I wake up, stretch. I make tea, cross the room, I move back again. Turn on the computer, turn it off again, shut the door behind me, check it's closed tight. Down the stairs, out on the street, through the rain, passing windows with the lamps just coming on in them, past windows with sticky signs in them selling flights to New York, Paris and the Costa Brava. I am happy. I'm on the move. There is a safety in my step. I buy a scarf. I scour the wet streets for the reflection of shop lights. There's a warm fuzzy feeling inside me. I walk home.

But back inside, a familiar feeling, one which usually comes only during the night, when I and the world are fast asleep. It came last night; I awoke abruptly and stumbled, half-asleep to the bathroom. Night-time is when another me emerges from deep inside, a me I don't recognise. A time for blackness to come running, for a cold clammy fog to swallow up what is not yet left of the daylight. Blocking up my throat, swelling my chest, nothing to be seen. My eyelids droop to the pillow exhausted. I become an invisible ghost, meandering through this room, that room, finding every single one of them empty.

These night tremors, night terrors, which boil me in my own fear, disappear with the morning. I'm left with no memory but the feeling of death on my lips. But was it the man I spotted lurking outside my changing room today, unconvincing as he examined the ties, or the charity shop assistant who looked at me and said "A five pound note? For a 50p scarf?" that chased my heart back down that black road that goes from golden to ash; morning turning into an endless vacancy of stars? I am left quite alone then in the mechanics of my life, oiling the cogs, keeping it moving, mending and re-structuring, whilst the pit opening up in my stomach tells me that this destination is to nowhere, no place to finally rest except the grave, where loss is the only thing I can be certain will never leave. I see Mum's hand, inert on the white sheet. I see my father, turned away. I see three little girls, running.

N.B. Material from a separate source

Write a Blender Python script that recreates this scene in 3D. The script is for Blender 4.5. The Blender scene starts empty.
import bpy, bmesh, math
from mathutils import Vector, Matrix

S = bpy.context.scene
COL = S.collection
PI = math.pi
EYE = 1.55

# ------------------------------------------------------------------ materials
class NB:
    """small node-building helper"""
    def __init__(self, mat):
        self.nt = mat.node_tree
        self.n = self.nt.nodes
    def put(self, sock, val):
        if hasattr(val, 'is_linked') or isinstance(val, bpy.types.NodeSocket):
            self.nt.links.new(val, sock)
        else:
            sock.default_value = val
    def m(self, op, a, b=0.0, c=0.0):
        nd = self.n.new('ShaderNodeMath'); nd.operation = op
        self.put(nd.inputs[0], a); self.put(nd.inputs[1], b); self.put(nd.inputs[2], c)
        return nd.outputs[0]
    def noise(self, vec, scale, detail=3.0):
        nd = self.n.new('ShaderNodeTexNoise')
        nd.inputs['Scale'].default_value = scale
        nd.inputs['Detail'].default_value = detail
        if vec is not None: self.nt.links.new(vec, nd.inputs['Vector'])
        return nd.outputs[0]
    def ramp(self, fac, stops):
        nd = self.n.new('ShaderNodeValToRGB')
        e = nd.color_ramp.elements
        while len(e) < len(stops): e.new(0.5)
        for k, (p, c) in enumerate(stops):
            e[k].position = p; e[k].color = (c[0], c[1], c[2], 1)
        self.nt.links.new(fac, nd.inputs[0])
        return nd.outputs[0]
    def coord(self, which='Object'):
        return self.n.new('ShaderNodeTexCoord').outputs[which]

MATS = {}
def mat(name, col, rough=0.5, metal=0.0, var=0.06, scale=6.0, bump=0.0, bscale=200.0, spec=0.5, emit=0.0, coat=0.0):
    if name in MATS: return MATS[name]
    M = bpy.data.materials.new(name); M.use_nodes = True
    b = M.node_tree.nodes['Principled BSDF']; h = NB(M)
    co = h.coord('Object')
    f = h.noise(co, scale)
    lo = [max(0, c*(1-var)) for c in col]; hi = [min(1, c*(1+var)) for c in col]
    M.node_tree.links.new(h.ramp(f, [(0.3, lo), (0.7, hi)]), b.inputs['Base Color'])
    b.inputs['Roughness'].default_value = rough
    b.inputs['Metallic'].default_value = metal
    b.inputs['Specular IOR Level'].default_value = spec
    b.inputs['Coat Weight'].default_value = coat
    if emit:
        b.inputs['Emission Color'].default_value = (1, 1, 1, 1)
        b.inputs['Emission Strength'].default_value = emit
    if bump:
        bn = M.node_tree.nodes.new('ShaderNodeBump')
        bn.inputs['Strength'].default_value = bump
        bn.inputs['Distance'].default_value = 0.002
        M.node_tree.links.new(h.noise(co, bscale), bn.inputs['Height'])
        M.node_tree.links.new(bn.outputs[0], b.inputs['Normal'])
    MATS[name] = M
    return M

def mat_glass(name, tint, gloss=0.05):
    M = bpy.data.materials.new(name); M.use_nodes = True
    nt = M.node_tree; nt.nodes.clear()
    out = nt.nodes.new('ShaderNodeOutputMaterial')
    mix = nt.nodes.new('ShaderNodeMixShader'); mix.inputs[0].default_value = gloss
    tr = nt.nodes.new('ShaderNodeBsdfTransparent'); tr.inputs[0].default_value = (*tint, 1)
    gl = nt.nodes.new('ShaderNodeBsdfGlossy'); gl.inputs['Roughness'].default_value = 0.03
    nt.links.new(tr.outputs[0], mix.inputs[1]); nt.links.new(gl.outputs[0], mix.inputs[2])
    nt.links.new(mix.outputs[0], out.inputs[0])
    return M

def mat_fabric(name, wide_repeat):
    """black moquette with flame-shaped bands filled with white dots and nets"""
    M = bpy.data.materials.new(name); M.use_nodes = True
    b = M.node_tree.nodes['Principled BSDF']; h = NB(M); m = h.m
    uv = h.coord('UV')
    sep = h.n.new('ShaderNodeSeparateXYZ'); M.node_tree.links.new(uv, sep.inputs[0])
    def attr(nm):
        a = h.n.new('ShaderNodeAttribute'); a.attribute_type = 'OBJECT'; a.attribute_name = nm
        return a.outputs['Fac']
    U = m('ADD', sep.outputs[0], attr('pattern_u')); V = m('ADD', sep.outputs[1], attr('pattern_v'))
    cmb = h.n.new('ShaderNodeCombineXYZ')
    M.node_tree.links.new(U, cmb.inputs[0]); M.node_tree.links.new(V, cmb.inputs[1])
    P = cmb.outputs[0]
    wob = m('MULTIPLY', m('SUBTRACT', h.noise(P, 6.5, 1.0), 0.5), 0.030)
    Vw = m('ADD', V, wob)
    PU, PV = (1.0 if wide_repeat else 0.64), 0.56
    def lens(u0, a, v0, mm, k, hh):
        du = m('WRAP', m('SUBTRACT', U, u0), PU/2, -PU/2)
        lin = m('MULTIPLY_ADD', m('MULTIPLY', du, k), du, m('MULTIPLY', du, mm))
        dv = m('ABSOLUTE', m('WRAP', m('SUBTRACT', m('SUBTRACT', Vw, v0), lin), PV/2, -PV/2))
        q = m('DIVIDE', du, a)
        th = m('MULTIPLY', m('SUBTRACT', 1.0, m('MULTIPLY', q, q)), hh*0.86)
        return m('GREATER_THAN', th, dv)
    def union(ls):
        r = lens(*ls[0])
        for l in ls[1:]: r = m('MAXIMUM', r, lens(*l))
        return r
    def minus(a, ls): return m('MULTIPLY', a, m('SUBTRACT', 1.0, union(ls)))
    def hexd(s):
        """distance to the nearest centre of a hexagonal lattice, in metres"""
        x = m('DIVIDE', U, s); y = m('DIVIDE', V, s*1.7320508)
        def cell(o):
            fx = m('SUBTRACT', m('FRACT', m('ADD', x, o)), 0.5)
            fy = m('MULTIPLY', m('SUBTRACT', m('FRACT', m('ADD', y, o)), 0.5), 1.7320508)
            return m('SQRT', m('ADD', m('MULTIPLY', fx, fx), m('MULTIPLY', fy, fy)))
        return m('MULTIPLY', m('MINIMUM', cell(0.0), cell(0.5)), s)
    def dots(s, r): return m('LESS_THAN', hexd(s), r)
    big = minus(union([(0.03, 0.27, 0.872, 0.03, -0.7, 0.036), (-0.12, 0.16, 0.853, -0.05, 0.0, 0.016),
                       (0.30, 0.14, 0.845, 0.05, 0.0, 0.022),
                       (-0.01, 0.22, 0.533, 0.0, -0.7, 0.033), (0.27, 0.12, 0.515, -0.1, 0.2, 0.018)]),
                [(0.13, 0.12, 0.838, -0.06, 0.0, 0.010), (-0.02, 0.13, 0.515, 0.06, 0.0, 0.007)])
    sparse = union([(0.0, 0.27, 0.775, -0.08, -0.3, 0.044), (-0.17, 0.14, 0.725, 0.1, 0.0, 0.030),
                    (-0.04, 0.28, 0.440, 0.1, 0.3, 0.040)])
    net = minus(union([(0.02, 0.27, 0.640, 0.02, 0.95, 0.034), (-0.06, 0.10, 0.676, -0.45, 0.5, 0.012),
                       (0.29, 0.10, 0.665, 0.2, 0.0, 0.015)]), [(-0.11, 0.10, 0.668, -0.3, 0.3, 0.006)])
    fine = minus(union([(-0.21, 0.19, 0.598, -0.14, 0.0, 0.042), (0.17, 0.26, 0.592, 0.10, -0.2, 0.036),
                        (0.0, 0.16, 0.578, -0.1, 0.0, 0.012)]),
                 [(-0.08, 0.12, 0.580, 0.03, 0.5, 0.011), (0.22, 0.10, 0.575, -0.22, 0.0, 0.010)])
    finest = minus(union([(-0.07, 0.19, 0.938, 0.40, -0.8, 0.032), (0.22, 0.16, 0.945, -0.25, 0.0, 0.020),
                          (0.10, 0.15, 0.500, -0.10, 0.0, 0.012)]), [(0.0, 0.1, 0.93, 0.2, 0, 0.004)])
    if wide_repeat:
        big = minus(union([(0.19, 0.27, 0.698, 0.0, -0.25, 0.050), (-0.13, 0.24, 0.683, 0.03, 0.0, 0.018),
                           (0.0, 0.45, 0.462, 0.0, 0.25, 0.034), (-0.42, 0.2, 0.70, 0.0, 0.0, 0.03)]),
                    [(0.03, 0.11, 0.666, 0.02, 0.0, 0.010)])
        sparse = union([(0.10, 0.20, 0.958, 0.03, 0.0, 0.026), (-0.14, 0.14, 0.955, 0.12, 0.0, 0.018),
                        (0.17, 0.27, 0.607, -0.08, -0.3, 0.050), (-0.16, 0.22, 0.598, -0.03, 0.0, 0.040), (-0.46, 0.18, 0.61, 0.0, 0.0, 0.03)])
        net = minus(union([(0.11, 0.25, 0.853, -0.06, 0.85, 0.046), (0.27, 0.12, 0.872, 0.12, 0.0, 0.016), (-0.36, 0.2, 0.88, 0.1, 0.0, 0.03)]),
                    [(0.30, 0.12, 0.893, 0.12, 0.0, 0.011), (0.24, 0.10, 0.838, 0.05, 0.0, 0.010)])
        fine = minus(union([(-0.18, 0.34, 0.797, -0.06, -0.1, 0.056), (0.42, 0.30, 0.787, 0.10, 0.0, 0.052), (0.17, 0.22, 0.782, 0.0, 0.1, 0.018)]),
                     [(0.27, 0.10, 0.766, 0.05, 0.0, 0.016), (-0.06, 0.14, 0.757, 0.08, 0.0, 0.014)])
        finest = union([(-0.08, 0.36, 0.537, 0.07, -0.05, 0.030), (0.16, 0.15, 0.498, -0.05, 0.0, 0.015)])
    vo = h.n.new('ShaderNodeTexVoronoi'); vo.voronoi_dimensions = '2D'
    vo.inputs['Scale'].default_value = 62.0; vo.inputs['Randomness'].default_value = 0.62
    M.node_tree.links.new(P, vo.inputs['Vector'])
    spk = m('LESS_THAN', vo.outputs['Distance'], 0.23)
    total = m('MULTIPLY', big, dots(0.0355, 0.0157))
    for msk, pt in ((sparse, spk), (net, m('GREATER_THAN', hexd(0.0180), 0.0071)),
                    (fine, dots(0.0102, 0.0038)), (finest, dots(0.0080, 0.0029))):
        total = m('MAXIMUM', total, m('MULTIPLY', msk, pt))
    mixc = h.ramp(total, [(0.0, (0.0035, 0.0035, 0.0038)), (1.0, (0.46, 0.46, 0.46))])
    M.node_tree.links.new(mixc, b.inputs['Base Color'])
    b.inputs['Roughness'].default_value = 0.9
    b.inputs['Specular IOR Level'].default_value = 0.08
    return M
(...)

I realised yesterday, as I discovered a tear welling up in my eye whilst I watched a James Blunt video, that I must be pre-mentstrual. There is no other reasonable explanation for such shocking behaviour. Even so, today I put down my pen, curled up on my bed and let myself fall into the absence, into all the things I wish I had in my life, that I will never have, that are gone, non-returnable, no deposit, finished, done with, ended, vanished. And always at the bottom of it, is my Mum's hand, the softest hand in the world. Once it stroked my hair. Now I stroke it in my mind, kiss it lightly and pray for its warmth to stay with me for just a little while longer.

My life is ok. I can't complain. But when a mood such as this takes hold, there's only a bullet or a hatchet that could feel more sharp and more deadly. Outside, it is raining again, as it has been for days, people strapped into their houses as the water pelts down the streets. I am glad for security. I do not feel guilty for wanting what's safe. No, actually, that's far from true. I am perhaps the greatest devotee of the God of Loss. A true believer. But blackness inevitably passes, leaving only a trace of its scent; a cool, musky, damp scent of freshly turned earth.

1 comment:

laurel said...

hi clare...
still reading, but had a computer crash two weeks ago, then a scramble to get my second stage visa stuff done.
your posts brought to mind a quote by author Anne Dillard, then I had a google to find it and share it..
"I am a frayed and nibbled survivor in a fallen world, and I am getting along. I am aging and eaten and have done my share of eating too. I am not washed and beautiful, in control of a shining world in which everything fits, but instead am wondering awed about on a splintered wreck I've come to care for, whose gnawed trees breathe a delicate air, whose bloodied and scarred creatures are my dearest companions, and whose beauty bats and shines not in its imperfections but overwhelmingly in spite of them..."

Longish, I know, but it serves to remind me sometimes...I am not the only one in this crippled, unmoored boat...
as always, my thoughts are with you and your mum.